I have been in highly enmeshed friendships where my own strong opinions have been Echoed back to me (I am the scapegoat with a strong fight response). It has always taken me 'too long' to realise I have not found my best friend/soul mate etc but that these people are reflecting back to me what I want to see.
It is dizzying and puts me right out of place when I have finally realised this has happened. I am not angry at the person but more at myself for not seeing what is going on.

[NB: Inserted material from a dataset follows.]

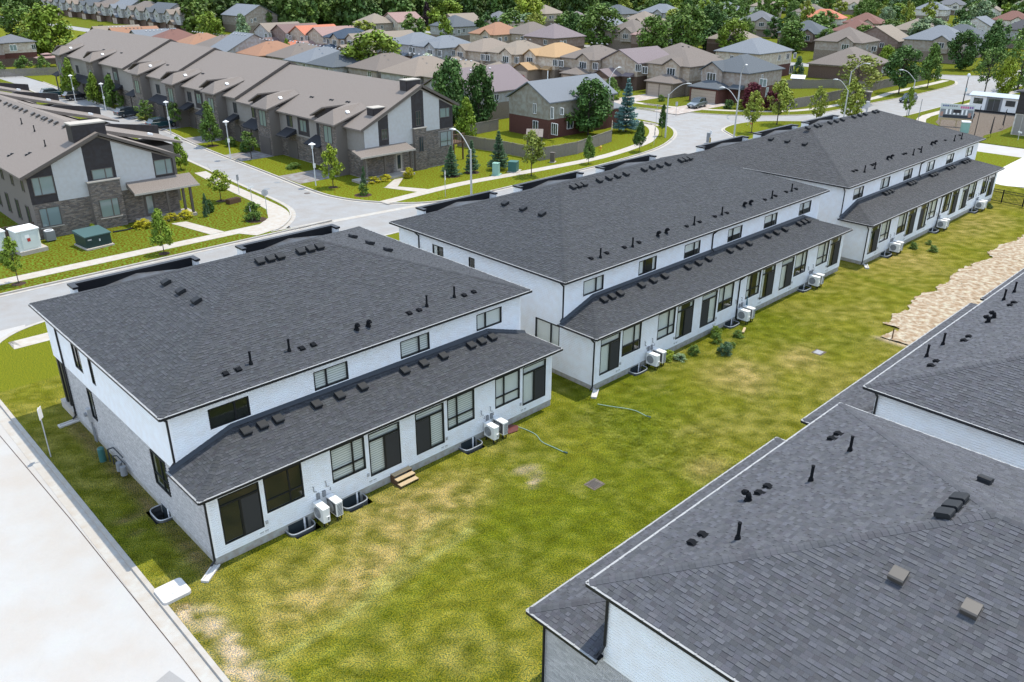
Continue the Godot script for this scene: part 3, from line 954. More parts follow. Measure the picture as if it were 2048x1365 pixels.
func make_ground() -> void:
	n_big.frequency = 0.045; n_big.seed = 4; n_big.fractal_octaves = 3
	n_mid.frequency = 0.20; n_mid.seed = 8; n_mid.fractal_octaves = 4
	n_small.frequency = 0.9; n_small.seed = 15; n_small.fractal_octaves = 3
	flat("ground", V2([-700, 500, 1100, 500, 1100, -1100, -700, -1100]), -1.4, -1.2, M.grass)
	# blocks of lawn, each with its kerb
	var s_edge := smooth(V2([-2.65, -23.5, -2.5, -26.5, -1.6, -30.0, 0.4, -32.8, 3.2, -34.0, 8, -34.3, 40, -34.3, 96, -34.6, 101, -37.0, 104.5, -41.0, 107.2, -44.0, 111, -45.3, 115.5, -45.3, 119.5, -43.6, 123.5, -39.8, 128, -35.0, 134, -31.6, 141, -30.0, 160, -29.6, 240, -29.0]))
	var east := s_edge.filter(func(q): return q.x > 100)
	flat("lawn_east", [Vector2(100, 60)] + east.filter(func(q): return q.x < 119) + [Vector2(119, -30), Vector2(119, 60)], -0.3, 0.0, M.grass_bright)
	flat("lawn_far_east", east.filter(func(q): return q.x > 126) + [Vector2(240, 60), Vector2(126.5, 60), Vector2(126.5, -30)], -0.3, 0.0, M.grass)
	flat("lawn_island", east.filter(func(q): return q.x > 118 and q.x < 127.5) + [Vector2(126.5, -33.5), Vector2(119, -33.5)], -0.3, 0.0, M.grass)
	var outline := PackedVector2Array([Vector2(-2.65, 60)] + s_edge.filter(func(q): return q.x <= 101) + [Vector2(100, -35.5), Vector2(100, 60)])
	rear_lawn(outline)
	kerb([Vector2(-2.65, 60)] + s_edge.filter(func(q): return q.x < 119))
	kerb(s_edge.filter(func(q): return q.x >= 119))
	# north of the main street: west of the side street, between the two cross streets, and east
	var nw := smooth(V2([-120, -42.2, 22, -42.3, 26.2, -42.9, 29.0, -44.8, 31.2, -47.8, 32.3, -52.0, 33.0, -62.5, 34.3, -80, 36.2, -110, 40.5, -180]))
	flat("lawn_north_west", nw + [Vector2(38, -560), Vector2(-400, -560), Vector2(-400, -42.2)], -0.3, 0.0, M.grass)
	kerb(nw)
	var mid := smooth(V2([46, -180, 42.0, -110, 39.9, -90, 38.6, -66, 38.0, -55, 38.3, -50, 40.0, -45.8, 43.2, -42.0, 48, -40.4, 60, -40.3, 74, -40.7, 86, -42.1, 93.6, -44.7, 99.0, -47.8, 102.8, -51.6, 104.6, -56, 105.2, -64, 105.5, -90, 106, -300]))
	flat("lawn_north", mid + [Vector2(106, -560), Vector2(46, -560)], -0.3, 0.0, M.grass_bright)
	kerb(mid)
	var ne := smooth(V2([114, -300, 113.8, -76, 115.2, -68, 117.0, -60, 119.0, -54, 123.0, -48.0, 128.5, -43.8, 134, -41.6, 150, -40.8, 170, -39.7, 190, -40.0, 199, -41.8, 203, -45.5, 203.5, -60]))
	flat("lawn_north_east", ne + [Vector2(203.5, -560), Vector2(114, -560)], -0.3, 0.0, M.grass)
	kerb(ne)
	var fe := smooth(V2([211, -120, 211.5, -60, 213, -48, 219, -41.5, 228, -40, 420, -38]))
	flat("lawn_far_north_east", fe + [Vector2(900, -38), Vector2(900, -560), Vector2(211, -560)], -0.3, 0.0, M.grass)
	kerb(fe)
	# roads
	flat("main_street", V2([-120, -33, 30, -33, 100, -33, 118, -37, 142, -28, 900, -27, 900, -42, 215, -44, 196, -44, 128, -47, 118, -58, 104, -56, 84, -45, 50, -43, -120, -44]), -0.4, -0.12, M.asphalt)
	flat("side_street", V2([28, -40.5, 42.5, -40.5, 41, -52, 42, -90, 48, -180, 48, -560, 38, -560, 38, -180, 32, -70, 30, -50]), -0.4, -0.116, M.asphalt)
	flat("cross_street", V2([102, -48, 125, -46, 119, -60, 116, -75, 116, -560, 104, -560, 103, -60]), -0.4, -0.112, M.asphalt)
	flat("far_side_street", V2([202, -44, 216, -43, 214, -60, 214, -560, 201, -560, 201, -60]), -0.4, -0.110, M.asphalt)
	flat("near_lane", V2([-12, 80, -2.7, 80, -2.7, -20, 2, -34.6, -12, -34.6]), -0.4, -0.108, M.asphalt_pale)
	flat("east_lane", V2([117.5, 80, 128, 80, 128, -34, 117.5, -34]), -0.4, -0.106, M.asphalt_pale)
	flat("lane_patch", V2([-3.6, 5.6, -3.9, 4.2, -5.2, 4.6, -6.2, 7.5, -6, 10, -3.4, 10]), -0.2, -0.103, M.asphalt)
	var gj := MB.new()
	strip(gj, V2([-3.35, 40, -3.3, 4, -3.45, -8, -3.75, -20]), 0.03, -0.095, -0.0945)
	struct("gutter_joint", gj, M.mulch)
	var lg := MB.new()
	strip(lg, V2([-2.95, 40, -2.95, -22]), 0.75, -0.2, -0.095)
	struct("gutter_pan", lg, M.kerb)
	# a concrete gutter line across the mouth of the side street
	var gm := MB.new()
	strip(gm, V2([24, -42.6, 33, -42.2, 46, -40.8]), 0.8, -0.13, -0.104)
	struct("street_gutter", gm, M.kerb)
	for k in [[96, -52.5, 3.6], [112, -58, 3.0], [112.0, -53.5, 4.2]]:
		var cm := MB.new()
		strip(cm, V2([k[0] - k[2], k[1] - 0.6, k[0] + k[2], k[1] + 0.6]), 0.14, -0.105, -0.1008)
		struct("crossing_line", cm, M.driveway_pale)
	# pavements
	for p in [[-120, -45.0, 27.5, -45.2], [40.6, -44.3, 52, -45.1, 62, -44.3, 76, -43.6, 88, -45.6, 93.5, -48.0, 98, -51.0, 101.2, -54.4, 102.4, -58, 103, -70, 103.2, -250],
			[119.7, -250, 119.6, -80, 119.7, -70, 120.2, -64, 122.6, -57.5, 126.6, -51.4, 131.5, -46.9, 140, -44.4, 159, -43.2, 171, -44.3, 190, -44.3, 201, -44.6],
			[0.3, -31.0, 10, -30.9, 90, -31.0], [127.5, -21, 139, -25.6, 144, -26.9, 156, -27.2, 240, -26.5]]:
		var pv := MB.new()
		strip(pv, smooth(V2(p)), 1.5, -0.1, 0.012)
		struct("sidewalk", pv, M.sidewalk)
	flat("corner_pavement", smooth(V2([24.6, -42.7, 27.5, -43.6, 30.0, -46.0, 31.4, -49.2, 31.9, -55, 32.4, -64, 33.2, -72])) + V2([31.7, -72, 30.9, -64, 30.4, -55, 29.9, -50.5, 28.4, -47.4, 26.6, -45.9, 23, -45.6]), -0.1, 0.016, M.sidewalk)
	for p in [[44.6, -49.9, 46.0, -49.4, 48.4, -44.9, 46.6, -44.6], [20.3, -52.2, 21.7, -51.9, 22.9, -46.0, 21.5, -46.0], [48.0, -52.3, 49.3, -52.2, 46.2, -49.2, 44.9, -49.9]]:
		flat("front_walk", V2(p), -0.1, 0.018, M.sidewalk)
	flat("side_gravel", V2([17.0, -57, 22.9, -57, 22.9, -62, 17, -62]), -0.1, 0.006, M.gravel)
	# east of the white rows: a paved pad, the soil left between the lots, the gravel sales lot
	flat("concrete_pad", smooth(V2([100.5, 1.9, 99.7, -0.5, 101.5, -2.4, 106, -3.4, 112, -3.7, 119.2, -3.9])) + V2([119.2, 7, 100.5, 12]), -0.1, 0.014, M.concrete_new)
	flat("gravel_lot", V2([128, -12.5, 133, -13.5, 139, -13.0, 160, -14, 172, -18, 172, -24.5, 146, -25, 140, -23.6, 134, -20, 128.5, -17]), -0.1, 0.010, M.gravel)
	var soil := MB.new()
	var sn := FastNoiseLite.new()
	sn.frequency = 0.35; sn.seed = 77; sn.fractal_octaves = 4
	var x := 44.8
	while x < 99.5:
		var z := 8.0 + sn.get_noise_2d(x * 0.35, 1.0) * 0.8 + sn.get_noise_2d(x * 2.0, 9.0) * 0.45 + (1.2 if x < 47 else 0.0)
		var zz := z
		while zz < 16:
			var h := func(a, b): return 0.02 + (0.05 + 0.16 * absf(sn.get_noise_2d(a * 0.9, b * 1.3)) + 0.05 * sn.get_noise_2d(a * 4.0, b * 4.0)) * clampf((b - 7.4) * 0.9, 0, 1)
			soil.quad(Vector3(x, h.call(x, zz + 0.22), zz + 0.22), Vector3(x + 0.22, h.call(x + 0.22, zz + 0.22), zz + 0.22), Vector3(x + 0.22, h.call(x + 0.22, zz), zz), Vector3(x, h.call(x, zz), zz))
			zz += 0.22
		x += 0.22
	struct("bare_soil", soil, M.soil)

func rear_lawn(outline: PackedVector2Array) -> void:
	var pits := []
	for b in ROWS:
		for w in b.wells: pits.append(Rect2(b.at.x + w - 0.62, b.at.z - 0.1, 1.24, 0.76))
	pits.append(Rect2(-0.76, -5.8, 0.86, 1.24))
	var mb := MB.new()
	var e := 0.32
	var nx := int(103.0 / e)
	var nz := int(62.0 / e)
	var P := PackedVector3Array()
	var K := PackedColorArray()
	for j in nz + 1:
		for i in nx + 1:
			var px := -2.65 + i * e
			var pz := -36.0 + j * e
			var near := pz > -24 and (px < 9 or pz > -3)
			K.append(lawn_colour(px, pz) if near else Color(0.2, 0.22, 0.02))
			var h := 0.0
			if pz > -1: h = 0.02 * n_mid.get_noise_2d(px * 1.5, pz * 1.5) - 0.10 * blob(px, pz, 22.3, 7.0, 2.5, 5.0) - 0.06 * near_line(px, pz, V2([55.6, 2.5, 55.4, 7.8]), 1.4)
			P.append(Vector3(px, h, pz))
	var v := PackedVector3Array()
	var n := PackedVector3Array()
	var c := PackedColorArray()
	var ix := PackedInt32Array()
	var N := PackedVector3Array()
	N.resize(P.size())
	for j in nz + 1:
		for i in nx + 1:
			var k := j * (nx + 1) + i
			var hx := P[k + (1 if i < nx else 0)].y - P[k - (1 if i > 0 else 0)].y
			var hz := P[k + (nx + 1 if j < nz else 0)].y - P[k - (nx + 1 if j > 0 else 0)].y
			N[k] = Vector3(-hx / (2 * e), 1, -hz / (2 * e)).normalized()
	for j in nz:
		for i in nx:
			var k := j * (nx + 1) + i
			var m := Vector2(P[k].x + e / 2, P[k].z + e / 2)
			if m.y < -22 or m.x > 99.5:
				if not Geometry2D.is_point_in_polygon(m, outline): continue
			var pit := false
			if absf(m.y) < 8:
				for r in pits: if r.has_point(m): pit = true
			if pit: continue
			ix.append_array(PackedInt32Array([k, k + 1, k + nx + 2, k, k + nx + 2, k + nx + 1]))
	var a := []
	a.resize(Mesh.ARRAY_MAX)
	a[Mesh.ARRAY_VERTEX] = P; a[Mesh.ARRAY_NORMAL] = N; a[Mesh.ARRAY_COLOR] = K; a[Mesh.ARRAY_INDEX] = ix
	var am := ArrayMesh.new()
	am.add_surface_from_arrays(Mesh.PRIMITIVE_TRIANGLES, a)
	struct("rear_lawn", am, M.lawn)
	# grass blades over the lawn nearest the viewer
	var tuft := MB.new()
	for i in 7:
		var t := TAU * i / 7.0 + 0.4
		var d := Vector3(cos(t), 0, sin(t))
		var b := d * 0.03
		var s := Vector3(-d.z, 0, d.x) * 0.006
		var tip := b + d * (0.02 + 0.012 * (i % 3)) + Vector3.UP * (0.045 + 0.008 * (i % 4))
		tuft.tri(b - s, b + s, tip)
	var mm := MultiMesh.new()
	mm.transform_format = MultiMesh.TRANSFORM_3D
	mm.use_colors = true
	mm.mesh = tuft.mesh()
	var spots := []
	for i in 90000:
		var px := rng.randf_range(-2.4, 44.0)
		var pz := rng.randf_range(-18.0, 17.0)
		if px > 0 and pz < 0.6: continue
		if px > 20.7 and px < 24.2 and pz < -4: continue
		if rng.randf() > 1.15 - px / 60.0: continue
		var bad := false
		for r in pits: if r.grow(0.2).has_point(Vector2(px, pz)): bad = true
		if pz > 13.5 and px > 4.5: bad = true
		if not bad: spots.append(Vector2(px, pz))
	mm.instance_count = spots.size()
	for i in spots.size():
		var q: Vector2 = spots[i]
		var s := rng.randf_range(0.7, 1.5)
		mm.set_instance_transform(i, Transform3D(Basis(Vector3.UP, rng.randf() * TAU).scaled(Vector3(s * 1.6, s, s * 1.6)), Vector3(q.x, -0.02, q.y)))
		var k := lawn_colour(q.x, q.y)
		var g := rng.randf_range(0.85, 1.35)
		mm.set_instance_color(i, Color(k.r * g, k.g * g, k.b * g))
	var mi := MultiMeshInstance3D.new()
	mi.name = "grass"
	mi.multimesh = mm
	var gm := leaf_mat("grass_blades", 1, 1, 1)
	gm.backlight = Color(0.25, 0.3, 0.1)
	mi.material_override = gm
	mi.set_meta("kind", "stuff"); mi.set_meta("label", "short mown grass on the yellowing lawn behind the white rows")
	add_child(mi, true)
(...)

It acts to reinforce my aloneness in the world and the deepest fear of mine that essentially I am unnecessary so why would anyone even bother investing their true selves into me when they can just echo back whatever I have said and be done with me.

Wilderhearts

I came across this article a while ago too.  This part really hit me:

"Malkin places echoism at the far end of the narcissistic spectrum he has developed: echoists have a fear of being needy, special, or selfish."  It's not unusual to abdicate my needs, self-esteem, or boundaries just so that I can assure myself I'm not being narcissistic. 

pwNPD also do something called "mirroring," where they mirror your emotions/compassion back to you, so that you think they're feeling and empathetic like you, but it's disingenuous.  They use this trick to convince us they're just as good as we are, at the same time using psychological abuse to convince us we are just as bad as they are.  I used to believe I was just as bad as my uNPDf and that I had to work tirelessly to control my harmful, abusive nature (because he was harmful and abusive by nature).  The "fear of being needy, special, or selfish" is an extension of this, for me.

I came Out of the FOG regarding pwPDs, but coming Out of the FOG about who I am and who I am not is a different struggle.  For me, it's involved (and still involves) identifying all those lies pwPDs have told me about who I am that I've internalized and comparing them to what I know to be true.

Jerry Wise (youtube) also talks about self-differentiation - echoism being the complete absence of self-differentiation.  His videos may prove helpful.